Stay Positive: Neural Refinement of Sample Weights

TL;DR

This paper presents a neural network-based weight refinement method for Monte Carlo simulations in particle physics, improving accuracy and simplicity over existing approaches, and introduces a compatible resampling protocol.

Contribution

It introduces a novel neural refinement approach that scales initial weights without full distribution modeling and a new resampling protocol preserving statistical properties.

Findings

Neural refinement matches or exceeds existing weight transformation accuracy.

The resampling protocol is simpler and maintains statistical uncertainties.
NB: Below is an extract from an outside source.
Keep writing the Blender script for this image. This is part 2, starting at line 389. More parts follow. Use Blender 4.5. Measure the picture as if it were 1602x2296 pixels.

Method performs well on both synthetic and realistic data.

Abstract

Monte Carlo simulations are an essential tool in particle physics data analysis. Events are typically generated alongside weights that redistribute the cross section of the simulated process across the phase space. These weights can be negative, and several post-hoc methods have been developed to eliminate or mitigate the negative values. All of these methods share the common strategy of approximating the average weight as a function of phase space. We introduce an alternative approach, which, instead of reweighting to the average, refines the initial weights with a scaling transformation, utilizing a phase space-dependent factor. Since this new refinement method does not need to model the full weight distribution, it can be more accurate. High-dimensional and unbinned phase space is processed using neural networks for the refinement method. In addition to the refinement method, we introduce a new resampling protocol, which can be used in conjunction with any weight transformation to not only preserve the average weight but also the statistical uncertainties of the initial distribution. Using both realistic and synthetic examples, we show that the new neural refinement method is able to match or exceed the accuracy of similar weight transformations and that the new resampling protocol is simpler in implementation than previous methods while exhibiting equivalent statistical properties.